Sejak itu, pengadilan yang lebih rendah harus mendengar banyak tuntutan hukum terhadap larangan senjata serbu, persyaratan pendaftaran, dan larangan membawa senjata yang diberlakukan oleh beberapa negara bagian.
Sekarang perselisihan politik dan sosial yang sengit mengenai kelayakan untuk terus mengizinkan atau melarang kepemilikan senjata api oleh individu di AS kembali mencuat. Pro dan kontra itu semakin memanas usai ketika yang merenggut belasan nyawa murid sekolah dasar di Uvalde.
Hingga saat ini, kepentingan kelompok yang membela hak warga untuk memiliki senjata masih masih menang.
Saat masih jadi presiden, Barack Obama telah mendorong pengawasan senjata api yang lebih ketat sejak pembantaian atas 26 anak-anak dan guru sekolah dasar Sandy Hook di Newtown – Connecticut pertengahan Desember 2013.
Beberapa jajak pendapat menunjukkan lebih dari 90% pemilih mendukung pemeriksaan latar belakang yang lebih luas. Tetapi Asosiasi Pemilik Senjata Api NRA yang mewakili para pemilik senjata api, menentangnya, dan menyebutnya sebagai pelanggaran terhadap konstitusi.

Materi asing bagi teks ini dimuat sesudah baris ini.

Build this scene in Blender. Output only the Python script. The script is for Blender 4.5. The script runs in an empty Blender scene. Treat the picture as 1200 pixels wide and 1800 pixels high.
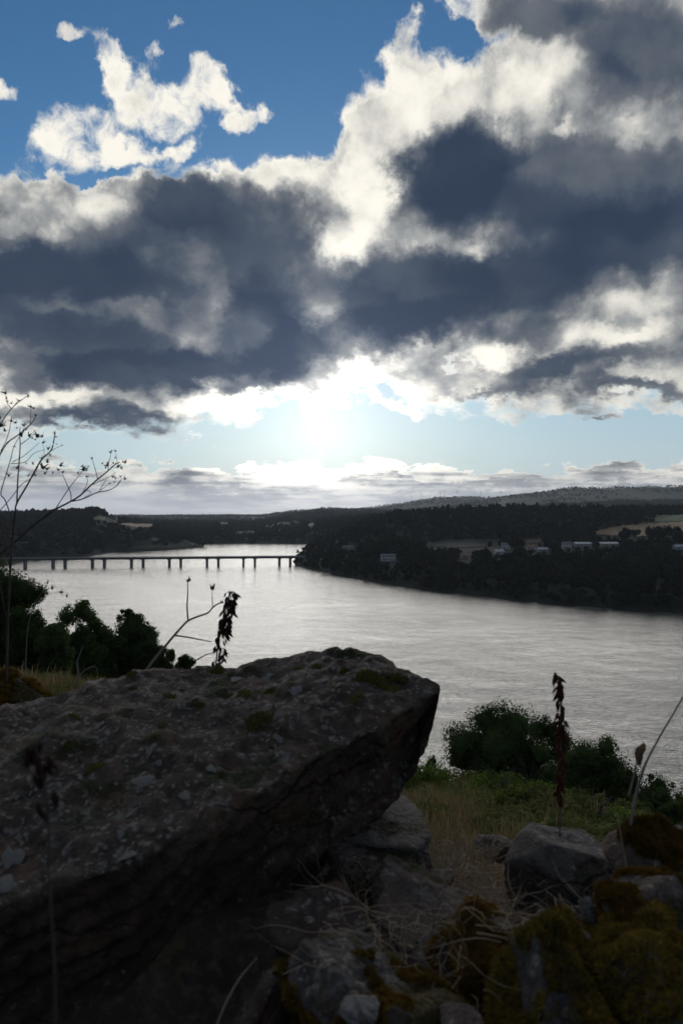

Mantan presiden AS Donald Trump membela hak-hak pemilik senjata api (senpi). Dalam konvensi tahunan Asosiasi Pemilik Senapan Nasional (NRA) di Houston, Texas, ia menyerukan “secara drastis” mengubah pendekatan bangsa terhadap kesehatan jiwa dan keamanan sekolah.
“Adanya kejahatan di dunia bukan alasan untuk melucuti senjata warga yang taat hukum. Adanya kejahatan adalah salah satu alasan terbaik untuk mempersenjatai warga yang taat hukum,” kata Trump kepada massa yang bertepuk tangan.